The bare trees shiver and wait.

Everyone prepares.

November Update

This visit I noticed that my place was almost completely devoid of leaves.  All of the ash, paper birch, and cottonwood trees were completely bare.  The only leaves that could be found not on the path were either on vines or a single vibrantly color red oak sapling.  The forest appears to be much thinner and more sparse without the leaves on the trees.  This also opened up the inner ground cover more and allowed me to notice more small herbaceous and woody plants that I had not seen previously.

October Update

The leaves are just past peak foliage it appears.  Most still on the trees are brilliant colors and crisp dead leaves cover the trail and shorter vegetation.  The only sign of wildlife I have seen thus far has been a squirrel and the familiar sounds of songbirds.  But, I did notice a marking of a dog that its inconsiderate owner left behind.  It most likely came from the dog park across the bike path.  This may account for the little wildlife that I have noticed.

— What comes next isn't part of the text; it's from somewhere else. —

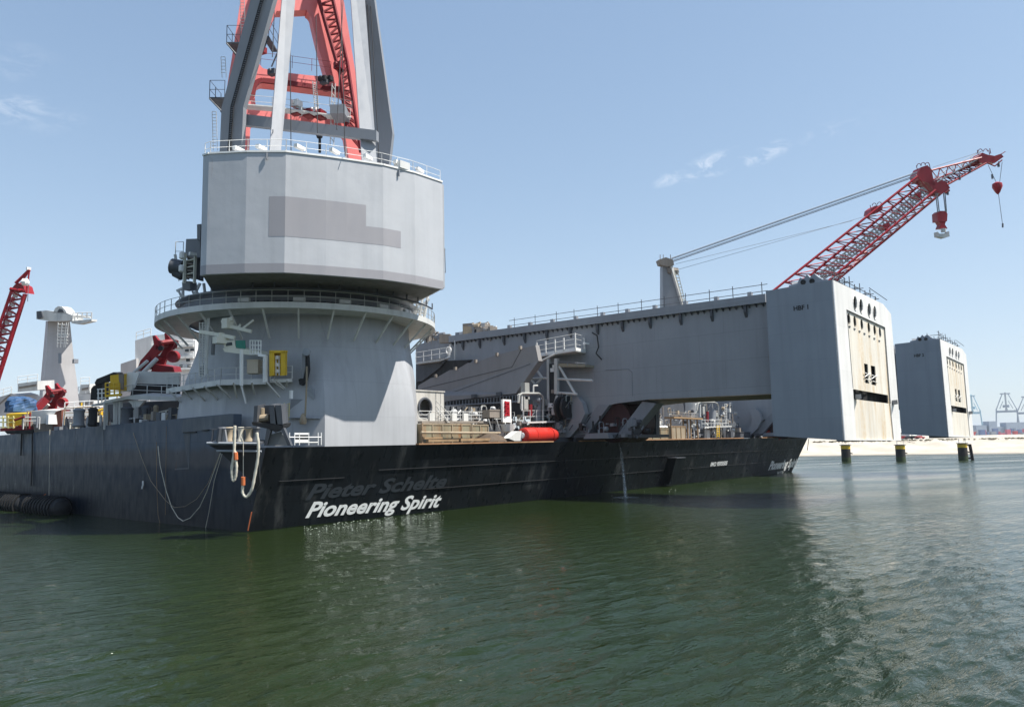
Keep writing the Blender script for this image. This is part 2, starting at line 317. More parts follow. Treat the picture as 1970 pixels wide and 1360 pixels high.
# ---------------------------------------------------------------- beach and flat land behind it
def land():
    m = bpy.data.materials.new('beach_sand'); m.use_nodes = True; t = m.node_tree; N = t.nodes.new; L = t.links.new; b = t.nodes['Principled BSDF']; b.inputs['Roughness'].default_value = .95; b.inputs['Specular IOR Level'].default_value = .1
    geo = N('ShaderNodeNewGeometry'); sep = N('ShaderNodeSeparateXYZ'); L(geo.outputs['Position'], sep.inputs[0])
    n = N('ShaderNodeTexNoise'); n.inputs['Scale'].default_value = .12; n.inputs['Detail'].default_value = 8; L(geo.outputs['Position'], n.inputs['Vector'])
    cr = N('ShaderNodeValToRGB'); e = cr.color_ramp.elements; e[0].position = .35; e[0].color = (.38, .345, .29, 1); e[1].position = .65; e[1].color = (.47, .435, .375, 1); L(n.outputs['Fac'], cr.inputs[0])
    wet = N('ShaderNodeMapRange'); L(sep.outputs[2], wet.inputs[0]); wet.inputs[1].default_value = .1; wet.inputs[2].default_value = .5; wet.inputs[3].default_value = .55; wet.inputs[4].default_value = 1
    x = N('ShaderNodeVectorMath'); x.operation = 'SCALE'; L(cr.outputs[0], x.inputs[0]); L(wet.outputs[0], x.inputs['Scale']); L(x.outputs[0], b.inputs['Base Color'])
    bp = N('ShaderNodeBump'); bp.inputs['Distance'].default_value = .5; L(n.outputs['Fac'], bp.inputs['Height']); L(bp.outputs[0], b.inputs['Normal'])
    A = Zp(1560, 877.5, 0); B = Zp(1970, 872, 0); d = unit(B-A); nrm = V(d[1], -d[0], 0)
    if np.dot(nrm, B-CAM) < 0: nrm = -nrm
    s = np.concatenate([np.linspace(-900, -60, 20), np.linspace(-50, 260, 200), np.linspace(280, 1400, 20)]); q = np.concatenate([np.linspace(-6, 90, 60), np.geomspace(95, 9000, 14)])
    vs = []; nz = np.random.default_rng(3); ph = nz.uniform(0, 6.28, 12); fr = nz.uniform(.03, .5, 12)
    for qq in q:
        for ss in s:
            k = max(0, min(1, (qq)/38.0)); h = -.8 + 1.1*min(1, (qq+6)/6) if qq < 0 else .3+ (4.9)*(k*k*(3-2*k))
            wob = sum(math.sin(fr[i]*ss+ph[i]+qq*.15*math.sin(i)) for i in range(12))*.10*k
            if qq > 45: h = 5.2-min(1.2, (qq-45)*.03)
            p = A+d*ss+nrm*(qq+2*math.sin(ss*.05)); vs.append(V(p[0], p[1], h+(wob if qq < 60 else wob*.3)))
    ns = len(s); fs = [(a*ns+c, a*ns+c+1, (a+1)*ns+c+1, (a+1)*ns+c) for a in range(len(q)-1) for c in range(ns-1)]
    o = struct('beach', (vs, fs), m, True)
    return A, d, nrm
BA, BD, BN = land()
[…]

There is an outstanding amount of vegetation in my place.  As far as woody plants go, there is an overwhelming number of ash trees (green ash and what appear to be other species of ash) and a few paper birches dispersed throughout.  Many of these trees seem to be quite young, there are not many large, mature trees anywhere in my spot.  Looking toward the ground, there are many ferns and saplings in the lower areas of the forest where the ground is quite moist.

Introduction to My Place

When we first received the assignment, I knew that I wanted my site to be overlooking the water.  So, I took a trip down to the waterfront and stumbled upon a gorgeous patch of woods across the bike path from the dog park.  This seemed like a sign from above to choose this spot; limitless amounts of dogs, a beautiful view of the Adirondacks, and lush vegetation, what more could I ask for?  I ventured in along a narrow path and found there to be tents hiding around many thick patches of plants, hopefully, the current residents do not mind me intruding every few weeks!  To get to my phenology spot, you must follow the bike path from the ECHO Aquarium down past Andy A_Dog Williams Skatepark until you reach a large, fenced dog park.  Across the path from this dog park is my patch of woods.  But, the easiest way to reach the water is to cut through a clearing directly to the left of the forest until you reach a small dirt path that will take you around the woods along the water.  The center of my place will be when the path curves to the right when you reach the corner of the patch of land.  It appears that my place is on top of a man-made piece of land; there is a slope down into the vegetation from the path that circles it and the sides along the water are built up with concrete walls.